> _INSTRUCTION_
Extract exactly those lines that lie between the start of the material and the line with "over the water", including both boundary lines and no others.
───── DATA PROVIDED ─────
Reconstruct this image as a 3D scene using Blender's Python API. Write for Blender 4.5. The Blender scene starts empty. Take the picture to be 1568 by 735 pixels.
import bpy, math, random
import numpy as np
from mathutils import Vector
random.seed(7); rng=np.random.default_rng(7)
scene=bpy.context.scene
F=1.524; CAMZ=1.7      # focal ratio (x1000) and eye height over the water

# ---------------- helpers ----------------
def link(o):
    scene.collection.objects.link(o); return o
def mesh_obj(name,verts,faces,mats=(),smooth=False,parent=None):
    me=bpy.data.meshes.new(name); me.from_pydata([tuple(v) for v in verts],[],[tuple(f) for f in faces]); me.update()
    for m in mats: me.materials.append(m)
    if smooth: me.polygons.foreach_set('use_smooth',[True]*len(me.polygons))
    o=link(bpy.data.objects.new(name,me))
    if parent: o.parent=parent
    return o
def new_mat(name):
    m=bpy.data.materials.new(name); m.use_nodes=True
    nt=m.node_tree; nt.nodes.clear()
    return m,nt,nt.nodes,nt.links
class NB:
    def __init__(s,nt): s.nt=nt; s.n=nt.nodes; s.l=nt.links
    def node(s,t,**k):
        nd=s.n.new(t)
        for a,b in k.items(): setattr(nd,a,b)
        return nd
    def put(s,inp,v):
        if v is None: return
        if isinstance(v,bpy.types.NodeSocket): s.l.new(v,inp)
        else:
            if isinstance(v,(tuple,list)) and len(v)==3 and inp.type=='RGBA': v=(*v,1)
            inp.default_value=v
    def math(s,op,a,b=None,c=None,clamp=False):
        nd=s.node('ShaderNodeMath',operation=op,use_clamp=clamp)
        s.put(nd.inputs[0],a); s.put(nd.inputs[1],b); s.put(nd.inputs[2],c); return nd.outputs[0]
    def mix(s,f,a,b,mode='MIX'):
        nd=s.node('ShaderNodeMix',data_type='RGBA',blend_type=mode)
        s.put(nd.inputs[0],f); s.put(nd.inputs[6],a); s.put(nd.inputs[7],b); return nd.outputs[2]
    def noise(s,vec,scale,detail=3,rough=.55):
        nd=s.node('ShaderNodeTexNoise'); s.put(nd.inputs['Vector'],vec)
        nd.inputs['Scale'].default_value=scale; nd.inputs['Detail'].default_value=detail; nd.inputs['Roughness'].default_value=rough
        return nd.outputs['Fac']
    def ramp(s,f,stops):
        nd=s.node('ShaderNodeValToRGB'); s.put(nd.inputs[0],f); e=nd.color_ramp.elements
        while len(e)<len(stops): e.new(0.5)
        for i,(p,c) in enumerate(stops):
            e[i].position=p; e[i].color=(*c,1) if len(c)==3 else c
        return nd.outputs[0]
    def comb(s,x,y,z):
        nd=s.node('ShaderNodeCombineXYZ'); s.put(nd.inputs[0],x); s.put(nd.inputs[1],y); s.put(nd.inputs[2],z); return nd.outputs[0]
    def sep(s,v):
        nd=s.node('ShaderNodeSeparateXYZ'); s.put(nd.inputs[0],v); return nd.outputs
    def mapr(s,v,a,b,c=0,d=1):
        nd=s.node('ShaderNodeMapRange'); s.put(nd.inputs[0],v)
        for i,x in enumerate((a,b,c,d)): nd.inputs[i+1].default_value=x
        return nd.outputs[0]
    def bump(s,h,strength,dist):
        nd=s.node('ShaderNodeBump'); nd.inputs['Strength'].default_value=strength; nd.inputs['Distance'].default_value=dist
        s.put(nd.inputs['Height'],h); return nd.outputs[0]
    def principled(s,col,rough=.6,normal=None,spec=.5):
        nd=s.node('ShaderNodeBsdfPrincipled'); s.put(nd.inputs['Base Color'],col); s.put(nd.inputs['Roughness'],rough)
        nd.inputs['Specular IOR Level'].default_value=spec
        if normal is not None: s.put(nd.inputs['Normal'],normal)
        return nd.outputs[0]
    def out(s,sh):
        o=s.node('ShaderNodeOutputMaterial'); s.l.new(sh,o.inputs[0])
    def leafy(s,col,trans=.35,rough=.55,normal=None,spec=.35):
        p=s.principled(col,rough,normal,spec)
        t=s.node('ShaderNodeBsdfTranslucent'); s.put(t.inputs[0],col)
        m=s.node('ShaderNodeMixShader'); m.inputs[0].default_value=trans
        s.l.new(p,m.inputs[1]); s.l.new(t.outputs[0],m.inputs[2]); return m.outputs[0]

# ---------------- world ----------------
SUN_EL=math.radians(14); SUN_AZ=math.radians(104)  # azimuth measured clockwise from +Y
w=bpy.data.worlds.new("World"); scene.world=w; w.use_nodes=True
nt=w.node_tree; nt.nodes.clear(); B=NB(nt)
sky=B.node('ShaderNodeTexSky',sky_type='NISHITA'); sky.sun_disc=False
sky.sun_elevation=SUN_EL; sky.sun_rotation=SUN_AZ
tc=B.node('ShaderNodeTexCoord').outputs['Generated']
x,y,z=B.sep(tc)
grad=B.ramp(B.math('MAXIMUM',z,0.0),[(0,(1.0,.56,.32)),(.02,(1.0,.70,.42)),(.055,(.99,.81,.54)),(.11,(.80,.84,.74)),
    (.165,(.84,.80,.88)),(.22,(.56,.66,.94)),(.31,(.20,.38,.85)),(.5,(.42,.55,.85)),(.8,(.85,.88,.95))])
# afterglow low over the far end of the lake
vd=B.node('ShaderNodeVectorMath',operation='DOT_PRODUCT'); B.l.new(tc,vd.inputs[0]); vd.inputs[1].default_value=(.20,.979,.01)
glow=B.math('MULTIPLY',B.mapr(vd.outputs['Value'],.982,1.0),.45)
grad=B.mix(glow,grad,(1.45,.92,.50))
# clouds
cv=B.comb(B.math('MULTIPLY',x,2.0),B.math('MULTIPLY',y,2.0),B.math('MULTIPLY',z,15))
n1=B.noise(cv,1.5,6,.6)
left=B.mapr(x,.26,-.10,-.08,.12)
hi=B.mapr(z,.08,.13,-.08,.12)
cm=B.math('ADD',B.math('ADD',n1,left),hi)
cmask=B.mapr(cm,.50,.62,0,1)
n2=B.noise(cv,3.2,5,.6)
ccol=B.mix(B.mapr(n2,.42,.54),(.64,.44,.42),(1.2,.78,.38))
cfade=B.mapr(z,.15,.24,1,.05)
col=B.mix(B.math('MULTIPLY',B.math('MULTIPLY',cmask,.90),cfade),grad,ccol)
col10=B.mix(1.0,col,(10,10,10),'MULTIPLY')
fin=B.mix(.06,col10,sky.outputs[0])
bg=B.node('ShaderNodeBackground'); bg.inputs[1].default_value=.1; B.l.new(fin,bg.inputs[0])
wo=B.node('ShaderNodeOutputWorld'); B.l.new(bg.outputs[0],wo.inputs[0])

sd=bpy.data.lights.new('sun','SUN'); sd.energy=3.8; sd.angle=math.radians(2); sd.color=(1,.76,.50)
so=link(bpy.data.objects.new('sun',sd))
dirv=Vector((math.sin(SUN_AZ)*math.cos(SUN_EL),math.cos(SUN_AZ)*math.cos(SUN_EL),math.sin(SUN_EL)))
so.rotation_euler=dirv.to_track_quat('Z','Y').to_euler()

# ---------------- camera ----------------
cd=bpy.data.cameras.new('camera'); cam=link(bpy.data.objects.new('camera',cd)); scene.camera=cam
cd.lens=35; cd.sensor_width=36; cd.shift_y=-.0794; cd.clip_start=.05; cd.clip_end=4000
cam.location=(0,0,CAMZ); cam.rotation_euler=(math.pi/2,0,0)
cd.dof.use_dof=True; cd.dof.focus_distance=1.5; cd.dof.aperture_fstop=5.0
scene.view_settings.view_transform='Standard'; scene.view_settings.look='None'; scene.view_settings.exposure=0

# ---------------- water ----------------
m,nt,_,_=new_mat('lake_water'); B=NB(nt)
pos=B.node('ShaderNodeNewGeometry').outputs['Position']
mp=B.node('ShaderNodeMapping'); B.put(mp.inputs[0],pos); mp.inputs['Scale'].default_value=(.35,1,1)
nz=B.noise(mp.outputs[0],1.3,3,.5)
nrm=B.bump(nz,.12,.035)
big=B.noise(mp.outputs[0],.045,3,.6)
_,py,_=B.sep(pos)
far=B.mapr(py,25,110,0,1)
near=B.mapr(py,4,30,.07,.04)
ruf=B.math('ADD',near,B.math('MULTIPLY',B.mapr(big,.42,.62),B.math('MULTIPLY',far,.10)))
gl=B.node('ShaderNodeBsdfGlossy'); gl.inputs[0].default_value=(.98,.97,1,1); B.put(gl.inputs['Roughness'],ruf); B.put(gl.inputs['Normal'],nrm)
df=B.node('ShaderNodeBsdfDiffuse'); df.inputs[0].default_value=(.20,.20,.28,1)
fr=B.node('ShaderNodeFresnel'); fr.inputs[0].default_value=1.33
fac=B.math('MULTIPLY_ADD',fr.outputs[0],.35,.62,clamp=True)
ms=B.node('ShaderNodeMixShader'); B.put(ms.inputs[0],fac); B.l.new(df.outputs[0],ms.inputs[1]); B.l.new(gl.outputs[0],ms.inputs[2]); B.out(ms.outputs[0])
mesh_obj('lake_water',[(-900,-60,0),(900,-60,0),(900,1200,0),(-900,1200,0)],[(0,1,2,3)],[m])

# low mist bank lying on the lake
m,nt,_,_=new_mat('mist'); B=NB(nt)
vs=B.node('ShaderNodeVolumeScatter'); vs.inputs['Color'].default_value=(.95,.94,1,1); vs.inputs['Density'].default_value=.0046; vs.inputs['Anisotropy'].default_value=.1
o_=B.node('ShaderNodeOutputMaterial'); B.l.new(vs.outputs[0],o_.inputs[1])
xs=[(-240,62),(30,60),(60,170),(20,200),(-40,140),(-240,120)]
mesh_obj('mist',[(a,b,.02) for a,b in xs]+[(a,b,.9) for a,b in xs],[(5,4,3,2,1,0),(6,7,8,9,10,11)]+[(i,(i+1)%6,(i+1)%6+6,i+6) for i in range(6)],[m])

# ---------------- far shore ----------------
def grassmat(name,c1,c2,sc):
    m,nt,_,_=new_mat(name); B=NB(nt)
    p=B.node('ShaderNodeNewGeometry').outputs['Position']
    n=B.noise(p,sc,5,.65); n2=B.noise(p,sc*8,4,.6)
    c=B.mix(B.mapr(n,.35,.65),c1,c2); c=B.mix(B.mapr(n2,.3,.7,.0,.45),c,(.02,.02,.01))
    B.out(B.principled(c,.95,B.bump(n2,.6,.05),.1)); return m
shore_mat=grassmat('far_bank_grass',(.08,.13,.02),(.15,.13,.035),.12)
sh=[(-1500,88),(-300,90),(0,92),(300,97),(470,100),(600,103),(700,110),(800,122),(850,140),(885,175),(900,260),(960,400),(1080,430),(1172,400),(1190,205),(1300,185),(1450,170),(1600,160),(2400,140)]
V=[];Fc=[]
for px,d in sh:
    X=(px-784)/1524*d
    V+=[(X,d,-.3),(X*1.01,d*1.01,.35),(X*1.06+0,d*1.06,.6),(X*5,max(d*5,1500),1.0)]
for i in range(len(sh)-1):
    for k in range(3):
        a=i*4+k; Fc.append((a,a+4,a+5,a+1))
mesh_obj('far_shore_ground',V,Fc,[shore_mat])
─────
> _RESULT_
Reconstruct this image as a 3D scene using Blender's Python API. Write for Blender 4.5. The Blender scene starts empty. Take the picture to be 1568 by 735 pixels.
import bpy, math, random
import numpy as np
from mathutils import Vector
random.seed(7); rng=np.random.default_rng(7)
scene=bpy.context.scene
F=1.524; CAMZ=1.7      # focal ratio (x1000) and eye height over the water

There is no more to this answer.